The Festival began in 1968, when Jefferson Airplane topped the bill, and for the following year Foulk decided to try to get Dylan, in semi-retirement since crashing his motorbike. They clinched it thanks in part to his desire to visit Farringford House, Tennyson’s old holiday home (in the event the owner, unimpressed, turned him away).

Foulk’s account of the myriad ins and outs of getting the festival together is one for only the most obsessive Dylan completists. In the first few chapters there are too many lines like “the colour-separated letterpress plates had already arrived back from the engravers...”

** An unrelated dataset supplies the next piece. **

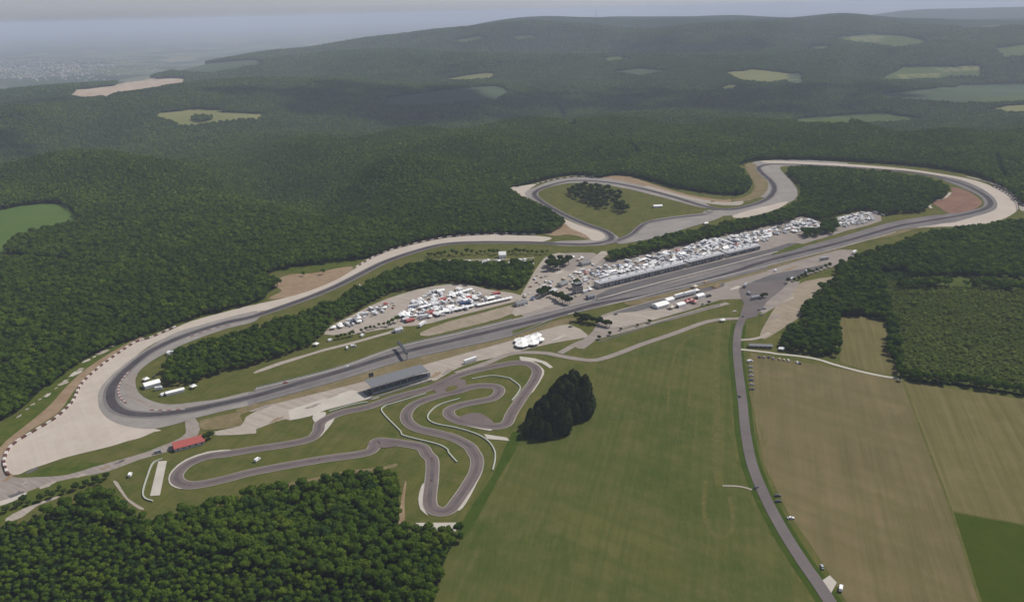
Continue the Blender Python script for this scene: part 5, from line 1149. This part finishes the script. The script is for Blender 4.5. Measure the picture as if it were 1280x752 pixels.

But once the musicians start arriving the story picks up, and there’s lots of fun to be had recounting how the islanders interacted with the talent, and there’s a delightful vignette of a tennis match that pitted Dylan and John Lennon on one side of the net against George Harrison and Ringo Starr on the other.

The second volume of Foulk’s memoir, The Last Great Event, will apparently be devoted to the 1970 festival, which featured a legendary appearance by Jimi Hendrix, but it feels like overkill. Foulk recounts a conversation between Dylan and Harrison in which the Beatle was talking about The White Album, a double album some believe would have been better as a single album: “It seems that when you’re as famous as us you can bring out any old stuff and people will buy it,” he said.

Though a scandalised Dylan rounded on his friend, Foulk theorises that he tested the proposition himself with the double album he put together after the Isle of Wight, the much-criticised Self Portrait (“What is this shit?” asked Greil Marcus in Rolling Stone). The thought occurs, without having read Foulk’s second volume, that he might have been better writing one tighter, better book.